* **DATA SHOWN**:
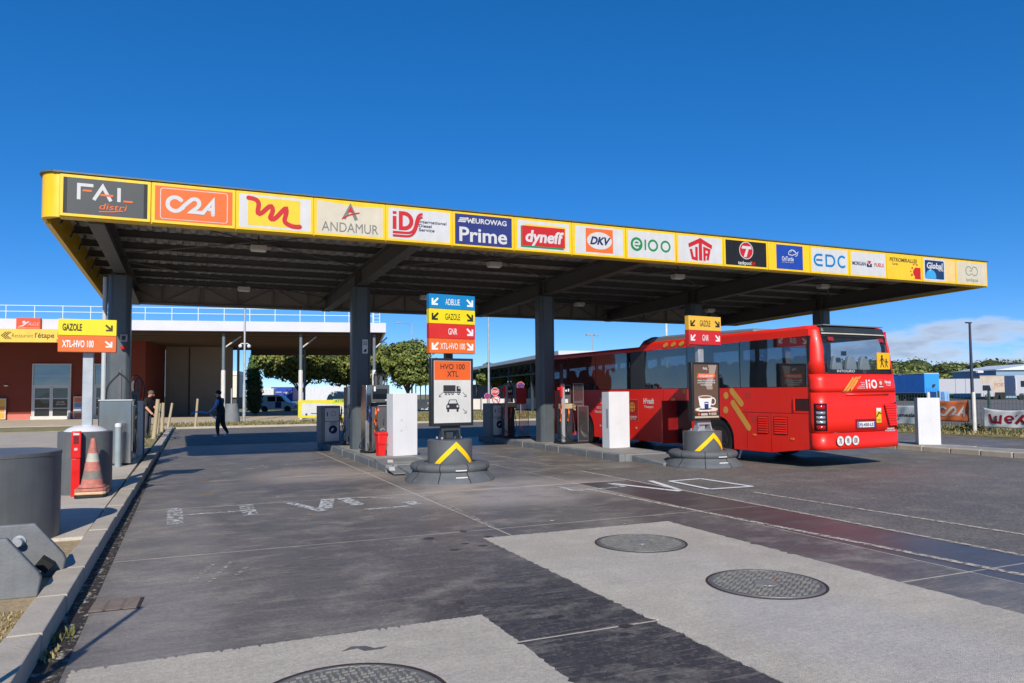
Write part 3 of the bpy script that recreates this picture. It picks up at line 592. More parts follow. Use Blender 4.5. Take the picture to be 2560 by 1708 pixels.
def panel(i):
    x0 = PX0 + PS * i; cx = x0 + PS / 2; cz = 4.75 + HF / 2
    e = B(); e.bx(-PS / 2 + .008, PS / 2 - .008, -.03, 0, -HF / 2 + .02, HF / 2 - .02, YELLOW)
    o = e.obj('logo_panel', canopy, bevel=.006, loc=(cx, CF - .002, cz))
    b = B(); b.y0 = -.031; W2, H2 = PS / 2 - .06, HF / 2 - .07
    R2 = b.rect2; T = b.text2
    if i == 0:
        R2(-W2, W2, -H2, H2, BLK, 0); R2(-W2 + .06, W2 - .06, -H2, H2, DGR, 1)
        for p in ([(-.42, -.06), (-.42, .20), (-.20, .20)], [(-.19, -.05), (-.055, .2), (.075, -.05)], [(.2, -.05), (.2, .2)]): b.stroke2(p, .055, WH, 2, cap=False)
        for q in ((-.36, -.22, .085, .12), (-.09, .11, .03, .065), (.27, .42, -.05, -.018)): R2(*q, ORG, 4)
        T('distri', .10, -.15, .11, ORG, 4, w=.42, shear=.25, bold=.004); b.stroke2([(-.1, -.25), (.1, -.235), (.26, -.21)], .018, ORG, 4)
    elif i == 1:
        R2(-W2, W2, -H2, H2, ORG, 0); b.rrect2(-.57, .57, -.285, .285, .05, WH, 1); b.rrect2(-.558, .558, -.273, .273, .04, ORG, 2); c2a(b, -.07, .0, .42, WH, .07, 3)
    elif i == 2:
        R2(-W2, W2, -H2, H2, WH, 0); R2(-.5, .46, -.27, .27, YEL, 1)
        b.stroke2(bez([(-.49, .245), (-.2, .24), (-.35, .05), (-.32, -.03), (-.26, -.12), (-.1, .22), (-.06, .09), (-.02, -.02), (-.15, -.10), (-.07, -.13), (.02, -.16), (.2, .22), (.2, .06), (.2, -.08), (.1, -.15), (.24, -.21), (.32, -.25), (.40, -.24), (.45, -.235)], 8), .085, RED, 2)
    elif i == 3:
        b.poly2([(-W2, -H2), (W2, -H2), (W2, H2 - .03), (.1, H2 - .05), (-W2, H2 + .015)], CRM, 0)
        b.stroke2([(-.13, -.0), (-.0, .25), (.12, -.01)], .07, GRY, 1, cap=False); b.poly2([(-.06, .14), (.0, .26), (.07, .14)], RED, 3); b.stroke2(bez([(-.16, .0), (-.06, .08), (.05, .12), (.17, .14)]), .025, RED, 4)
        T('ANDAMUR', 0, -.17, .19, GRY, 2, w=1.12, bold=.0)
    elif i == 4:
        R2(-W2, W2, -H2, H2, WH, 0); R2(-.57, -.49, -.12, .15, RED, 1); R2(-.57, -.49, .19, .25, RED, 1)
        b.stroke2([(-.4, .22), (-.33, .22)] + arc(-.33, .065, .155, 90, -90, 10) + [(-.4, -.09)], .085, RED, 1, cap=False); R2(-.443, -.36, -.13, .26, RED, 3)
        for d in (0, .07): b.stroke2([(-.57, -.18 - d), (-.28, -.18 - d)] + bez([(-.28, -.18 - d), (.0, -.18 - d), (-.16 + d, .22 - d * .3), (.06, .24 - d)], 12), .045, RED, 5, cap=False)
        for k, q in enumerate(('International', 'Diesel', 'Service')): T(q, -.02, .08 - .085 * k, .062, DBL, 3, w=(.6, .28, .34)[k], al='L', bold=.015)
    elif i == 5:
        R2(-W2, W2, -H2 - .01, H2 + .01, NAVY, 0); T('EUROWAG', .13, .2, .105, WH, 2, w=.8, bold=.025); b.poly2([(-.6, .15), (-.42, .15), (-.40, .18), (-.57, .18)], WH, 2); b.poly2([(-.58, .19), (-.4, .19), (-.38, .215), (-.55, .215)], WH, 2); b.poly2([(-.56, .225), (-.36, .225), (-.34, .25), (-.54, .25)], WH, 2)
        b.stroke2([(-.38, .25), (-.35, .16), (-.31, .22), (-.28, .16), (-.23, .25)], .026, WH, 3); T('Prime', -.01, -.1, .3, WH, 2, w=1.1, bold=.02)
    elif i == 6:
        R2(-W2 + .02, W2 - .02, -H2, H2, WH, 0); R2(-.46, .56, -.25, .24, YEL, 1); R2(-.56, .5, -.28, .19, GRN, 2); R2(-.53, .53, -.24, .20, RED, 3); T('dyneff', 0, -.02, .25, WH, 4, w=.92, bold=.035, shear=.15)
    elif i == 7:
        R2(-W2 + .02, W2 - .02, -H2, H2, WH, 0); R2(-.36, .36, -.275, .275, ORG, 1); b.circ2(0, 0, .33, WH, 2, rz=.2); T('DKV', 0, 0, .17, DBL, 3, w=.5, bold=.045, shear=.3)
    elif i == 8:
        R2(-W2, W2, -H2, H2, WH, 0); b.circ2(-.42, .0, .165, GRN, 1); b.ring2(-.42, 0, .085, .04, WH, 2, a0=0, a1=310); R2(-.50, -.335, -.02, .018, WH, 3); R2(-.2, -.155, -.125, .125, GRN, 1)
        for q in (.04, .40): b.ring2(q, 0, .12, .05, GRN, 1)
    elif i == 9:
        R2(-W2, W2, -H2, H2, WH, 0); b.poly2([(-.36, .13), (0, .29), (.36, .13), (.345, .03), (.05, .155), (.05, -.27), (-.05, -.27), (-.05, .155), (-.345, .03)], RED, 1)
        b.stroke2([(-.29, .0), (-.235, -.22), (-.12, -.24), (-.12, .06)], .075, RED, 1, cap=False); b.stroke2([(.12, -.27), (.12, .04), (.27, .0), (.21, -.25)], .07, RED, 1, cap=False); R2(.12, .25, -.14, -.08, RED, 3)
    elif i == 10:
        R2(-W2, W2, -H2, H2, BLK, 0); b.circ2(0, .08, .225, WH, 1); b.circ2(0, .08, .205, RED, 2); b.poly2([(-.15, .12), (.17, .12), (.15, .19), (-.13, .19)], WH, 3); b.poly2([(.0, .12), (.075, .12), (.0, -.09), (-.09, -.09)], WH, 3)
        T('tankpool', -.06, -.24, .09, WH, 2, w=.42, bold=.02); T('24', .22, -.24, .09, RED, 2, w=.12, bold=.02)
    elif i == 11:
        R2(-.44, .46, -H2, H2, BLU, 1); T('OnTurtle', -.06, -.04, .11, WH, 2, w=.40, bold=.02); b.stroke2(arc(.1, .10, .13, 200, 0, 10, .1) + [(.1, .06), (-.02, .07)], .02, WH, 2); b.stroke2([(.22, .1), (.3, .16), (.26, .06), (.2, .04)], .018, WH, 3); b.stroke2([(0.02, .13), (.1, .2), (.2, .14)], .014, WH, 4)
        T('the trusted fuel network', -.06, -.13, .028, WH, 2, w=.4, bold=.004)
    elif i == 12:
        R2(-W2, W2 - .02, -H2, H2, WH, 0); b.stroke2([(-.27, .14), (-.42, .14)] + arc(-.42, 0, .14, 90, 270, 10) + [(-.27, -.14)], .06, CYN, 1, cap=False); R2(-.5, -.28, -.025, .025, CYN, 3)
        b.stroke2([(-.14, -.14), (-.14, .14), (.02, .14)] + arc(.02, 0, .14, 90, -90, 12) + [(-.16, -.14)], .06, CYN, 1, cap=False); b.stroke2(arc(.44, 0, .145, 45, 315, 16), .06, CYN, 1, cap=False)
    elif i == 13:
        R2(-W2, W2, -H2, H2, WH, 0); T('MORGAN', -.36, 0, .1, DBL, 2, w=.5, bold=.02); T('FUELS', .41, 0, .1, RED, 2, w=.36, bold=.02); R2(-.07, .13, -.08, .02, DBL, 1); b.poly2([(-.07, .09), (.03, -.05), (.13, .09)], WH, 2); b.poly2([(-.05, .09), (.03, -.01), (.11, .09)], RED, 3)
    elif i == 14:
        R2(-W2, W2, -H2, H2, YEL, 0); T('PETROMIRALLES', -.05, .2, .105, ink((98, 84, 40)), 2, w=1.1, bold=.02, shear=.1); T('Cards', -.5, .08, .06, ink((98, 84, 40)), 2, w=.22, al='L'); R2(.42, .64, -.31, .02, RED, 2); b.circ2(.45, -.12, .12, RED, 2.3); b.poly2([(.38, -.3), (.5, -.05), (.66, -.31)], RED, 2.6)
        for a in ((.3, .0, .03), (.24, -.1, .022), (.35, .1, .022), (.28, -.2, .035), (.42, .12, .02), (.5, .1, .03)): b.circ2(*a, RED, 2.9, n=12)
    elif i == 15:
        R2(-.22, .7, -H2, H2, ink((240, 206, 138)), 0); b.rrect2(-.66, .26, -H2 - .01, H2 + .01, .04, WH, 1); b.rrect2(-.6, .2, -.27, .27, .03, ink((24, 56, 104)), 2); T('Global', -.2, .12, .17, WH, 3, w=.66, bold=.03, shear=.12); T('STAR', .08, .0, .06, WH, 3, w=.2, bold=.02)
        b.poly2([(-.6, -.26)] + arc(-.36, -.2, .22, 165, -15, 12, .2)[:] + [(-.14, -.26)], ink((60, 168, 226)), 3); b.stroke2(arc(-.2, -.16, .24, 150, 40, 10), .02, WH, 4)
    else:
        R2(-W2, W2, -H2, H2, CRM, 0)
        for q in (-.13, .13): b.ring2(q, .06, .13, .032, ink((142, 158, 138)), 1, a0=30 if q < 0 else -150, a1=330 if q < 0 else 180)
        R2(-.1, .0, .05, .075, ink((142, 158, 138)), 2); T('tankpas', 0, -.2, .11, ink((150, 156, 150)), 2, w=.56, bold=.005)
    b.obj('print', o, smooth=0, recalc=False)
for i in range(17): panel(i)
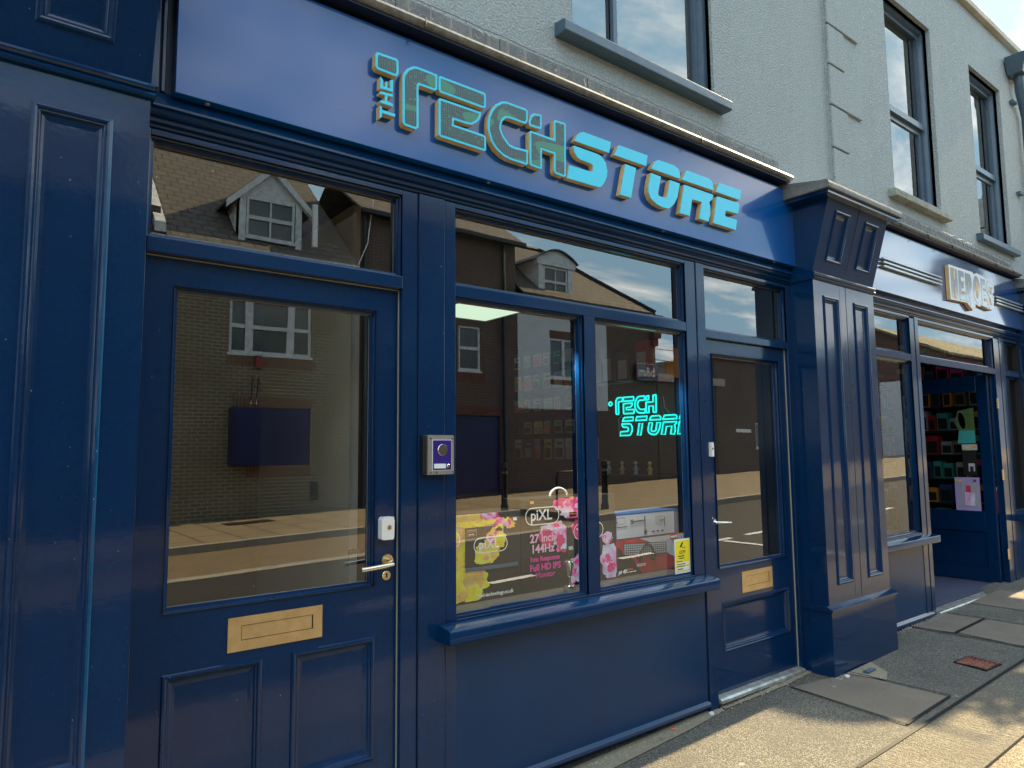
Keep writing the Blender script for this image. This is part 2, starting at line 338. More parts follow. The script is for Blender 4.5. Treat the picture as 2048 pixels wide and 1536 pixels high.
    def holes(s, x0, x1, z0, z1, y, hs, depth=None, skew=None):   # a wall face with openings, reveals to y+depth
        xs = sorted({x0, x1, *[h[0] for h in hs], *[h[1] for h in hs]}); zs = sorted({z0, z1, *[h[2] for h in hs], *[h[3] for h in hs]})
        xs = [x for x in xs if x0 <= x <= x1]; zs = [z for z in zs if z0 <= z <= z1]
        k = skew or (lambda z: 0)
        for i in range(len(xs) - 1):
            for j in range(len(zs) - 1):
                cx, cz = (xs[i] + xs[i + 1]) / 2, (zs[j] + zs[j + 1]) / 2
                if any(h[0] < cx < h[1] and h[2] < cz < h[3] for h in hs): continue
                s.quad((xs[i], y + k(zs[j]), zs[j]), (xs[i + 1], y + k(zs[j]), zs[j]), (xs[i + 1], y + k(zs[j + 1]), zs[j + 1]), (xs[i], y + k(zs[j + 1]), zs[j + 1]))
        if depth:
            for (a, b, c, d) in hs:
                q = [(a, c), (b, c), (b, d), (a, d)]
                for m in range(4):
                    (xa, za), (xb, zb) = q[m], q[(m + 1) % 4]
                    s.quad((xa, y + k(za), za), (xa, y + depth + k(za), za), (xb, y + depth + k(zb), zb), (xb, y + k(zb), zb))
        return s
    def build(s, name, mats, parent=None, bevel=0, smooth=False, loc=None):
        me = bpy.data.meshes.new(name)
        if loc is None and parent is None:
            xs, ys, zs = zip(*s.v); loc = ((min(xs) + max(xs)) / 2, (min(ys) + max(ys)) / 2, min(zs))
        off = Vector(loc) if parent is None else Vector(root_loc(parent))
        me.from_pydata([tuple(Vector(p) - off) for p in s.v], [], s.f)
        for m in (mats if isinstance(mats, (list, tuple)) else [mats]): me.materials.append(MATS[m])
        me.polygons.foreach_set('material_index', s.mi)
        if smooth: me.polygons.foreach_set('use_smooth', [True] * len(me.polygons))
        me.update(); o = bpy.data.objects.new(name, me); COL.objects.link(o)
        if parent is None: o.location = off
        else: o.parent = parent
        if smooth:
            try: me.set_sharp_from_angle(angle=R(40))
            except Exception: pass
        if bevel:
            b = o.modifiers.new('bevel', 'BEVEL'); b.width = bevel; b.segments = 2; b.limit_method = 'ANGLE'; b.angle_limit = R(40)
        return o
def root_loc(o):
    v = Vector((0, 0, 0))
    while o: v += o.location; o = o.parent
    return v
def empty(name, loc, label, cat, group=None):
    o = bpy.data.objects.new(name, None); o.location = loc; o.empty_display_size = .1; COL.objects.link(o)
    return tag(o, label, cat, group)
def copy_tree(o, parent=None):
    c = o.copy(); COL.objects.link(c); c.parent = parent
    for ch in [x for x in bpy.data.objects if x.parent == o]: copy_tree(ch, c)
    return c
def inset(pts, d):
    n = len(pts); ar = sum(pts[i][0] * pts[(i + 1) % n][1] - pts[(i + 1) % n][0] * pts[i][1] for i in range(n))
    if ar < 0: pts = pts[::-1]
    out = []
    for i in range(n):
        a, b, c = Vector(pts[i - 1]), Vector(pts[i]), Vector(pts[(i + 1) % n])
        e1, e2 = (b - a).normalized(), (c - b).normalized()
        n1, n2 = Vector((-e1.y, e1.x)), Vector((-e2.y, e2.x)); m = (n1 + n2)
        if m.length < 1e-6: m = n1
        m.normalize(); k = d / max(.45, m.dot(n1)); out.append((b.x + m.x * k, b.y + m.y * k))
    return out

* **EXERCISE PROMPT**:
Within the listing above, copy each line that has the string "More".

* **CORRECT RESULT**:
Write part 3 of the bpy script that recreates this picture. It picks up at line 592. More parts follow. Use Blender 4.5. Take the picture to be 2560 by 1708 pixels.
Keep writing the Blender script for this image. This is part 2, starting at line 338. More parts follow. The script is for Blender 4.5. Treat the picture as 2048 pixels wide and 1536 pixels high.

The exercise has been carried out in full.